In case anyone thinks this position is motivated by xenophobic or racist sentiments, I should add that I have no problem with foreign nationals who are permanent residents in Australia owning houses here, or even acquiring investments whilst they live here.

But far from simply adding a “hassle tax” to the purchase price (and with the oceans of cash available to the increasingly wealthy middle classes of Asia, a rise in the stamp duty rate of 5% represents a drop in the bucket), I think non-resident foreign nationals should be barred from owning residential property in Australia at all.

It wouldn’t stop, for example, a Chinese property development company from acquiring land zoned for the construction of apartments, building them, and selling them: in terms of such commercial opportunities, what I am suggesting would make no difference.

But it simply isn’t appropriate for domestic housing stock to then be accrued and stockpiled by people in other countries, or — even worse — to funnel rental income streams out of Australia, whilst ordinary citizens of this country can’t afford to buy a house.

Some of the controls around foreign ownership of Australian residential property were abolished by the government of Kevin Rudd in 2008; soon enough, stories of vacant houses left empty began to emerge from suburban real estate agents, who speculated (no pun intended) about strategies to drive up the value of the investments by restricting the availability of supply in the areas in which the properties had been purchased.

I reiterate that I have no problem with Chinese people (or people from anywhere else, for that matter) buying a house whilst they live in Australia.

But once they leave the country, they should be forced by law to divest the asset within a reasonable timeframe — say 90 days.

There are, to my mind, two issues at play here.

The first is the obvious one about the affordability of housing, and it affects the rental market as well; by allowing foreign investment in residential stock, it restricts the supply for Australian citizens and residents, driving prices up and preventing rising numbers of Australians from becoming home-owners.

Consequently, more people are competing for that portion of the residential supply available to rent, driving rents through the roof, too — and perpetuating the cycle of housing unaffordability, because the higher the rent, the less disposable monies can be saved, and the harder it becomes for putative first home buyers to enter the market.

But the second issue speaks to those sections of the community who seek to avoid offending overseas interests at any cost: our national interest and our conduct as an international citizen are both extremely important considerations, but they are not the same thing.

The prospect of median house prices in this country hitting $1 million is unpalatable, and clearly far from ideal.

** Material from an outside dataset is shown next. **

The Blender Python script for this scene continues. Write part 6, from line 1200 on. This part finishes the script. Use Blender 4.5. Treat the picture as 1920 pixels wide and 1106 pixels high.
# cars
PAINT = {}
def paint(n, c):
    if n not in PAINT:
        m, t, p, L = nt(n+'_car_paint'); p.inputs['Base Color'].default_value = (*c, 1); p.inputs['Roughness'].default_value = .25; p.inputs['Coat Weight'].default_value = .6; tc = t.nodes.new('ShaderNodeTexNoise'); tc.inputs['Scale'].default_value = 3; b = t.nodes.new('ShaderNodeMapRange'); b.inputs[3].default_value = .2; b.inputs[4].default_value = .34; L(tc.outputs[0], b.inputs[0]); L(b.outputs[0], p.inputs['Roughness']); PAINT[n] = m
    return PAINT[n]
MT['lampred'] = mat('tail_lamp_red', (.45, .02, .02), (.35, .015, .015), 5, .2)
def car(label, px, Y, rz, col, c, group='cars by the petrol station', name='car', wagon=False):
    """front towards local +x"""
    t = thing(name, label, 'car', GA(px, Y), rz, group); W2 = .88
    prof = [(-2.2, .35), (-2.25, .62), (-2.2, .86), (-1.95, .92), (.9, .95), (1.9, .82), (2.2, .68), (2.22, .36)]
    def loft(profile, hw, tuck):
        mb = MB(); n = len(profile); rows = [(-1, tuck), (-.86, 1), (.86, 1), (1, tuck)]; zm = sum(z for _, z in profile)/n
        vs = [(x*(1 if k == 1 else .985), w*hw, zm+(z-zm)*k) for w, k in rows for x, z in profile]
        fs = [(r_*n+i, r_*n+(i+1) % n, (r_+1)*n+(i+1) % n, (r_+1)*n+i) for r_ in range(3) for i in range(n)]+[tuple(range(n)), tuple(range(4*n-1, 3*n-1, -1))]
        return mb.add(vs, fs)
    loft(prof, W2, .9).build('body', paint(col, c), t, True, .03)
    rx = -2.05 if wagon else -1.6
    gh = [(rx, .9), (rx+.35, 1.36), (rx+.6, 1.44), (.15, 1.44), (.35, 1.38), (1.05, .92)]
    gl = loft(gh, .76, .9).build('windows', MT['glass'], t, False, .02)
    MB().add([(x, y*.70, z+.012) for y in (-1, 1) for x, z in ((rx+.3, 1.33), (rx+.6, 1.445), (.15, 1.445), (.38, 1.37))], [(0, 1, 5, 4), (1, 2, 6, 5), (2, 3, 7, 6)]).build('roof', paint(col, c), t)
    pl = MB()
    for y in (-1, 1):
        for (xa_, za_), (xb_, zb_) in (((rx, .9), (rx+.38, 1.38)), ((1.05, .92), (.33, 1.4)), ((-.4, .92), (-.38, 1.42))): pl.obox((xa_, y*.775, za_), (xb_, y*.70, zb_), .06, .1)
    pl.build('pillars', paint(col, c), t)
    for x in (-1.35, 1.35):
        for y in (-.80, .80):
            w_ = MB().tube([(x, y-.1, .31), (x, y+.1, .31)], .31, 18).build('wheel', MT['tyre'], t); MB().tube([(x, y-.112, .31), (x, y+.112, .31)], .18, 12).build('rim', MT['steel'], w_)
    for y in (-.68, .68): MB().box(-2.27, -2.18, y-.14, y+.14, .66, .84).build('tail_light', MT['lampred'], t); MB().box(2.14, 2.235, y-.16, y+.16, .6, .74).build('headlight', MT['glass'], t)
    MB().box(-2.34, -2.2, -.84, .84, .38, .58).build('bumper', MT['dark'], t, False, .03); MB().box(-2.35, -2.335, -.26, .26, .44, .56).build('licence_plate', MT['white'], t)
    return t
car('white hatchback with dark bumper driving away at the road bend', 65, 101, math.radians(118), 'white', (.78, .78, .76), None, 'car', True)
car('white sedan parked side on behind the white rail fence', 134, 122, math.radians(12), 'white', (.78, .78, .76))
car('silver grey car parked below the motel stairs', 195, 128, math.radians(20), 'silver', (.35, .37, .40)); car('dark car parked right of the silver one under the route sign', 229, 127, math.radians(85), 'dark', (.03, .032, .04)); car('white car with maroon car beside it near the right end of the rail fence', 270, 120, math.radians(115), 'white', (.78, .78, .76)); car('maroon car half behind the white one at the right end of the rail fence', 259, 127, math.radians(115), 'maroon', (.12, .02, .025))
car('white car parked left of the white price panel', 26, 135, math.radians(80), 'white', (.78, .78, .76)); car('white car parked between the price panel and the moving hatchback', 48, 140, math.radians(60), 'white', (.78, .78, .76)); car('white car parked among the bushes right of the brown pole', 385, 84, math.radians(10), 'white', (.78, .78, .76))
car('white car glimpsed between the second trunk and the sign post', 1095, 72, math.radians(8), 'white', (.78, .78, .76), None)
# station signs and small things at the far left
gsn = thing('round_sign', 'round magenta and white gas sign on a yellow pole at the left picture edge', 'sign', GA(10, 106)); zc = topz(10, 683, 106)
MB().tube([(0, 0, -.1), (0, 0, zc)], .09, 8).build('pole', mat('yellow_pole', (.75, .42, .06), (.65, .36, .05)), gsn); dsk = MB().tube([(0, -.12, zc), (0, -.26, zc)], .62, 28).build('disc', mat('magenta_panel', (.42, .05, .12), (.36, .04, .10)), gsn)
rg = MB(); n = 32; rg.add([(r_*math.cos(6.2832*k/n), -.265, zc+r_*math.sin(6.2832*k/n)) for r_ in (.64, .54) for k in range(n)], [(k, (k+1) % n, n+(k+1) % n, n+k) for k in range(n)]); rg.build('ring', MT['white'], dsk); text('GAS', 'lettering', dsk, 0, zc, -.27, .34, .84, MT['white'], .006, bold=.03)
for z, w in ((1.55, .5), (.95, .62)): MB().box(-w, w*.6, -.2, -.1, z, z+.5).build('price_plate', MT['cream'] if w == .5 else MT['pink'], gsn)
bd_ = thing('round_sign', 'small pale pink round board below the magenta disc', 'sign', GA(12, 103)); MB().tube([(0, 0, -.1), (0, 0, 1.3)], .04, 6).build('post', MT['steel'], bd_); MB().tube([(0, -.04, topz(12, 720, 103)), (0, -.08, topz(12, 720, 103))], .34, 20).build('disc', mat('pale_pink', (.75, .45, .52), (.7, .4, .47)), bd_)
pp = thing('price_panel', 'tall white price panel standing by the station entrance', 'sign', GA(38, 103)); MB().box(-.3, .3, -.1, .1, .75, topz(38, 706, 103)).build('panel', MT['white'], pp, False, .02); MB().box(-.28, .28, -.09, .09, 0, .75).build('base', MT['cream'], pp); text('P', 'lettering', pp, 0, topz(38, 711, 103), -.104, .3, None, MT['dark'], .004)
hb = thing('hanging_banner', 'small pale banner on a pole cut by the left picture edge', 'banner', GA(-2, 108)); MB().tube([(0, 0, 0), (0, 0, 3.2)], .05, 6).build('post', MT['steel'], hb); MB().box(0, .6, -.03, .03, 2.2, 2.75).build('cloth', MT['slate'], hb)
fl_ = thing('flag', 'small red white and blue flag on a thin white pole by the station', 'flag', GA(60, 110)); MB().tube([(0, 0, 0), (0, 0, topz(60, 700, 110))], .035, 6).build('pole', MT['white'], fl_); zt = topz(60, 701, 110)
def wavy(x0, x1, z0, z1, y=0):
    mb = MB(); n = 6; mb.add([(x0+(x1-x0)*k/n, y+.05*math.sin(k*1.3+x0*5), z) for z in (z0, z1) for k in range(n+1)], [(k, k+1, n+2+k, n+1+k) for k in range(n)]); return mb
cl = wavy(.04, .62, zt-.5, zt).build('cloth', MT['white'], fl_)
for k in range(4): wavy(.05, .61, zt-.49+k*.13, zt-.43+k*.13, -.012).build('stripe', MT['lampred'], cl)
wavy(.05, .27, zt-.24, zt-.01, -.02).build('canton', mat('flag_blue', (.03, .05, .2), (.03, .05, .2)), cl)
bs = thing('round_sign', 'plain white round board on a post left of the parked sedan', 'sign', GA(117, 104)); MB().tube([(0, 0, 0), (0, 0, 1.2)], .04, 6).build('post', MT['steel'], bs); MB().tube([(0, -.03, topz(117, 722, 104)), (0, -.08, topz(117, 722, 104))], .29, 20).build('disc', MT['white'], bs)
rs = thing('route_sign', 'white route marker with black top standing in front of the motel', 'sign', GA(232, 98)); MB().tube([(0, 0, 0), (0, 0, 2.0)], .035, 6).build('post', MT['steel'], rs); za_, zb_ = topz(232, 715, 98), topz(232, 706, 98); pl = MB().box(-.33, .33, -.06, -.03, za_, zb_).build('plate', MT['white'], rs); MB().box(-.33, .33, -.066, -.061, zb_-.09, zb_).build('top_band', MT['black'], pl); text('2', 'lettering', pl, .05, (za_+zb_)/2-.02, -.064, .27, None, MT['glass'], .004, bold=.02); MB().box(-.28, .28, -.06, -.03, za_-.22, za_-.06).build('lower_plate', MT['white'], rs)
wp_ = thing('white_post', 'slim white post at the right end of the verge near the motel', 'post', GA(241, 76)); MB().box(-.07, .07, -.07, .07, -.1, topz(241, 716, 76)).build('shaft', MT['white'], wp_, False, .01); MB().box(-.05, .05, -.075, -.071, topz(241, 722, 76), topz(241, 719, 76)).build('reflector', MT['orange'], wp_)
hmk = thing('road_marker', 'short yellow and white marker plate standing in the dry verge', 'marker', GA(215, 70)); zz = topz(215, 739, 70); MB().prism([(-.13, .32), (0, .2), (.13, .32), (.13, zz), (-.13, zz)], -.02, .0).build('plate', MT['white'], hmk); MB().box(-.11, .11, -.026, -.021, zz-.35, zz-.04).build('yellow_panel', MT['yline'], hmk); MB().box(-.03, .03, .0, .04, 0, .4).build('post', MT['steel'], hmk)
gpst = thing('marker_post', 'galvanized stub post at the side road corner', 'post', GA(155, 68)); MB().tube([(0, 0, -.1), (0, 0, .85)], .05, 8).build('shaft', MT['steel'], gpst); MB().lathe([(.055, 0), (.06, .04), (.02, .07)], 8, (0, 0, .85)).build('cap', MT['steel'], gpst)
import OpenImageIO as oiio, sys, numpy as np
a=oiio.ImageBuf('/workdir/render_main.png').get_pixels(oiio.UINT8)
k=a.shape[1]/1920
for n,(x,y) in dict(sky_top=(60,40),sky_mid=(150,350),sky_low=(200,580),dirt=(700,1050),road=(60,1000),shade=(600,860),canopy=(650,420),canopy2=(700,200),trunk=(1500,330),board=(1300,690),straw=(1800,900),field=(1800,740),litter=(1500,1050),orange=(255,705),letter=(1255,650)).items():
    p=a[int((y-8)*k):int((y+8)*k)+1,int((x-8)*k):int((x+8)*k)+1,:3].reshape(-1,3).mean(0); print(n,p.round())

But it is by no means unrealistic, given the overall skyward movement of property prices in Australia over the past ten years or so.

Should overseas investors be allowed to buy houses here if they don’t live here? Should they be able to stockpile residential properties and either leave them vacant to increase their value, or rent them out to take Australian monies out of the country?

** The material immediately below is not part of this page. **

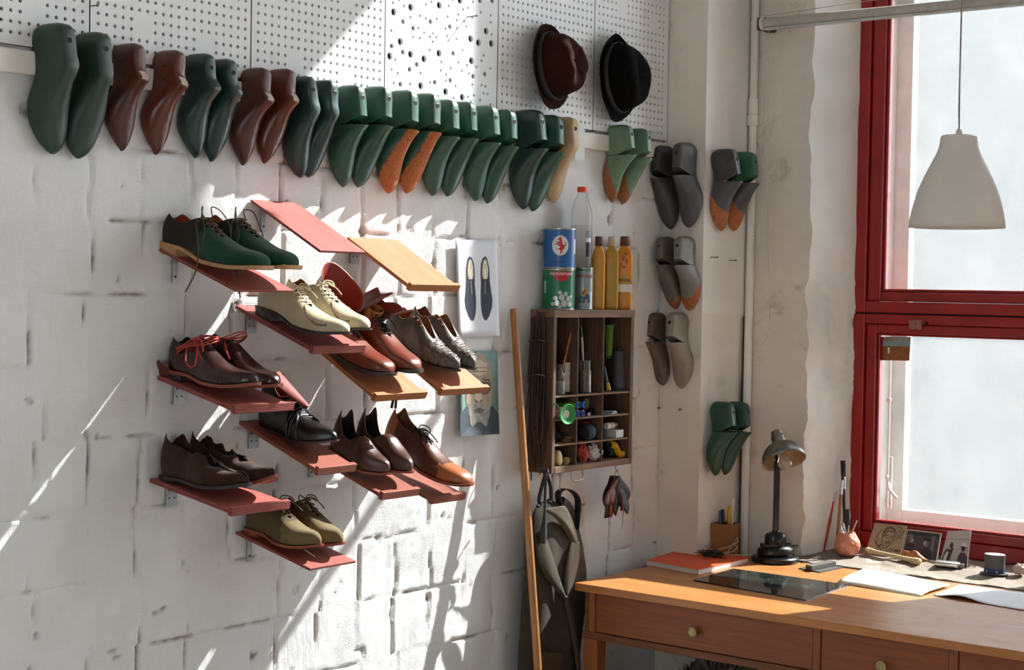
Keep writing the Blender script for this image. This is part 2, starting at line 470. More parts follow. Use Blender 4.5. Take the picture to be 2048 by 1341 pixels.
def frame_rect(name, parent, y0, y1, z0, z1, wl, wr, wb, wt, xa, xb, mat, lip=0):
    """four bars around an opening; y0 > y1"""
    g = G()
    g.box(xa, xb, y0 - wl, y0, z0, z1); g.box(xa, xb, y1, y1 + wr, z0, z1)
    g.box(xa, xb, y1 + wr, y0 - wl, z0, z0 + wb); g.box(xa, xb, y1 + wr, y0 - wl, z1 - wt, z1)
    return bev(g.build(name, mat, parent, smooth=0), .004)
w1 = bpy.data.objects.new('window_1', None); COL.objects.link(w1); tag(w1, kind='structure')
YL, YR = -.484, -1.555
frame_rect('frame', w1, YL, YR, .797, 1.648, .045, .045, .055, .035, FX, FX + .09, M_red)
frame_rect('frame', w1, YL, YR, 1.653, 4.86, .045, .045, .04, .05, FX, FX + .09, M_red)
frame_rect('sash', w1, YL - .047, YR + .047, .853, 1.612, .040, .040, .034, .034, FX + .012, FX + .075, M_red)
frame_rect('sash', w1, YL - .047, YR + .047, 1.694, 4.82, .052, .052, .034, .034, FX + .012, FX + .075, M_red)
frame_rect('glazing_bead', w1, YL - .087, YR + .087, .887, 1.578, .010, .010, .010, .008, FX + .022, FX + .05, M_red)
frame_rect('glazing_bead', w1, YL - .099, YR + .099, 1.728, 4.786, .012, .012, .012, .012, FX + .022, FX + .05, M_red)
G().box(FX + .05, FX + .053, YR + .08, YL - .08, .88, 1.59).build('pane', M_gl_in, w1, smooth=0)
G().box(FX + .05, FX + .053, YR + .09, YL - .09, 1.72, 4.80).build('pane', M_gl_in, w1, smooth=0)
g = G(); g.box(FX - .003, FX + .002, -.752, -.702, 1.596, 1.63)
bev(g.build('lock_plate', plain('worn red lock plate', '8a5a52', .6, 0, .5, 60), w1, smooth=0), .001)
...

Or are our apartments and houses the preserve of those who live there, with nary enough to go around as it is without external forces putting them further out of reach?

I’ll be interested to see what readers have to say.

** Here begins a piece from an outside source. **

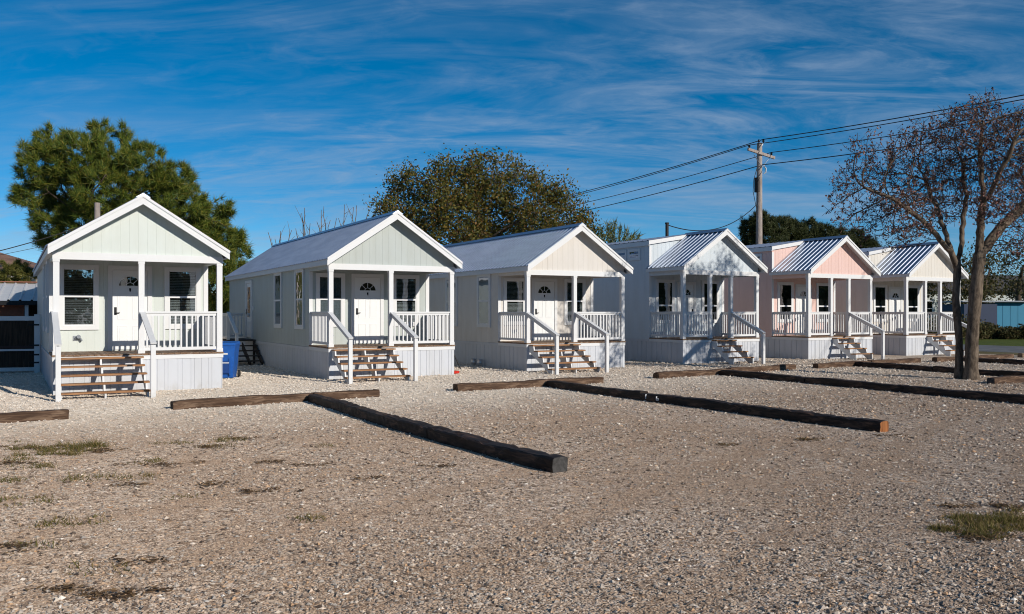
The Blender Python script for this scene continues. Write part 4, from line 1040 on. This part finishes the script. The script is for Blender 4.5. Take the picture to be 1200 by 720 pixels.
# --- bare saplings behind the grey green cabin
def sapling(name, F, shoots, label):
    base = np.array(tuple(at(shoots[0][0], 367, F).xy) + (0.0,)); e = root_at(name, tuple(base), label, 'sapling', 'bare saplings behind the roof'); mb = MB(); g = random.Random(int(shoots[0][0]))
    for (u, v) in shoots:
        a = at(shoots[0][0], 330, F); b = at(u, v, F + g.uniform(-.3, .3)); pts = []
        for k in range(9):
            q = k / 8; p = a.lerp(b, q) + Vector((g.uniform(-1, 1), g.uniform(-1, 1), 0)) * .07 * q; p.x += (1 - q) * q * g.uniform(-.3, .3); pts.append(p - Vector(base))
        mb.tube(pts, [.045 * (1 - k / 9) + .008 for k in range(9)], 5, cap=False)
        for k in range(2, 8):
            if g.random() < .75:
                p = pts[k]; q = p + Vector((g.uniform(-.45, .45), g.uniform(-.3, .3), g.uniform(.25, .8))); mb.tube([p, p.lerp(q, .5) + Vector((g.uniform(-.06, .06), 0, -.04)), q], [.016, .012, .006], 4, cap=False)
    mb.tube([(0, 0, 0), at(shoots[0][0], 328, F) - Vector(base)], [.07, .05], 6, cap=False)
    mb.build('twigs', M['bark_grey'], e)
sapling('bare_sapling', 44, [(328, 271), (315, 272), (322, 280), (341, 270)], 'leafless sapling at the back end of the grey green roof')
sapling('bare_sapling', 44, [(357, 244), (354, 250), (364, 262), (347, 268)], 'leafless two-stem sapling left of the taller twigs')
sapling('bare_sapling', 45, [(380, 242), (376, 246), (386, 258), (393, 256), (372, 260)], 'leafless sapling with a kinked top above the roof ridge')
sapling('bare_sapling', 45, [(404, 240), (415, 243), (419, 241), (398, 256), (433, 246)], 'leafless sapling next to the oak above the roof ridge')

# --- upright feathery palm left of the blue cabin
def palm(name, base, blades, label, mat, ln, wd, cat='plant', seed=1, upright=.9, stems=6, group=None):
    g = np.random.default_rng(seed); e = root_at(name, tuple(base), label, cat, group); mb = MB(); Cs, Ds = [], []
    for (p0, p1) in blades:
        p0, p1 = np.array(p0), np.array(p1); n = 14
        pts = [p0 + (p1 - p0) * (k / n) + np.array([0, 0, -1]) * (k / n) ** 2.2 * .12 * np.linalg.norm(p1 - p0) * (1 - upright) for k in range(n + 1)]
        mb.tube([Vector(p - np.array(base)) for p in pts], [.02 - .016 * k / n for k in range(n + 1)], 4, cap=False)
        for k in range(2, n + 1):
            ax = pts[k] - pts[k - 1]; ax = ax / np.linalg.norm(ax)
            for _ in range(7): Cs.append(pts[k] + g.normal(size=3) * .03); Ds.append(ax * .9 + g.normal(size=3) * .5)
    mb.build('stems', M['bark_dark'], e); V, Fq = tufts(np.array(Cs), np.array(Ds), 2, ln, wd, .12, g); mesh_np('crown', V - np.array(base), Fq, mat, e)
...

8 thoughts on “Should Foreigners Be Allowed To Buy Australian Houses?

  1. Rather than 90 days I think the better limit is the old “A year and a day”. Forcing people to sell within 90 days when the move overseas might have been outside their control (transfer perhaps) would result in fire sale prices and a loss to the owner. This is simply unfair and they should get more time.

    Similarly there should be an exception that allows overseas companies to purchase houses/units that their employees in Australia (either Australians or short term International transfers) can live in as part of their salary package. The caveat is of course that employees actually live there and the property is not left vacant.

    My 2 cents.

  2. Yale

    I totally agree with you on this one.

    In the economy it should be foreign investment welcome, foreign ownership approved sparingly.

    For Land foreign ownership should be totally forbidden, whether that land be for farming or housing.

    Mark Moncrieff
    Upon Hope Blog – A Traditional Conservative Future

  3. I’m an unashamed left-winger, but I wholeheartedly agree with the notion of discouraging foreign ownership of a nation’s housing stock. Homes should not be a commodity, traded and exploited like any other investment. Over in London, we’ve seen what it does to property prices when well-off business people snap up homes and leave them empty for most of the time, whilst pricing ordinary fol out of the market.

    • Hi Jack, welcome — good to have you with us. I think there are some issues that transcend the political Left/Right divide (or at least they should…you should try getting any sense out of the Australian Greens).

      Clearly, this is one of those issues, and you will have seen exactly what I am talking about in London. Ownership by foreign residents isn’t the ONLY factor fuelling house price growth in Australia but it is certainly a powerful component of the problem; one which is obvious and which could — and should — be brought to an immediate end.

      I’ll have a look through your blog later tonight, notwithstanding the fact I sit on the mainstream Right 🙂 UK politics is my big “external” political interest if I can put it that way, and it will be interesting to see what you have to say…

  4. This is where Labor (if they are smart) should focus.

    Australia’s is the western world’s most expensive country to buy a house. This should be the number one issue for a party that claims to have the working poor as its base.

    A set of Labor policies to massively increase the supply of new housing and restrict foreign ownership would be very popular with their younger base.

    Conservatives are very vulnerable here as their base is older and wealthier and has a vested interest in keeping house prices high so when they downsize in retirement they make a killing (i.e. turn their children and grand children into debt slaves).

    • Hi Scott, thanks for your comment — and welcome.

      Labor is compromised on this to some extent because the foreign ownership controls on housing were virtually abolished by Kevin Rudd. That said, whichever of the main parties takes up the cudgels on this is likely to reap a significant electoral dividend. Because of the crossover into state responsibilities it would need to be co-ordinated (which nominally puts the Liberals in the box to have the first crack at it) but as you say, there is probably a correlation between property wealth and political inclination.

      Unsure where you’re writing from, but Labor did have a crack at it here in Victoria with its Melbourne 2030 blueprint when Bracks and Brumby were in office; the practicality of it was local communities in outrage over high-density development ripping through their suburbs (including where I live in the Bayside). The NIMBY factor knows no political boundaries, of course…

      The root cause is property speculation, irrespective of who or where the speculators are based — a solution will involve hurting those people. So you might, in the end, be right.

  5. I feel angry with the Government that they are allowing Foreign investors to buy property in Australia. The argument is that they cannot take it home, however it is a racquet for foreign investors to get into the property market and exploit Australian citizens who can only afford to rent. Foreign investors are leasing out properties and using the car parks in these properties to park their expensive Mecedes to avoid paying car parking fees. This may seem trivial but in major cities in Australia the cost of car parking is very expensive. Foreign investors are also pushing up the price of real estate and making it even more difficult for first home buyers who are Australians to purchase their first home.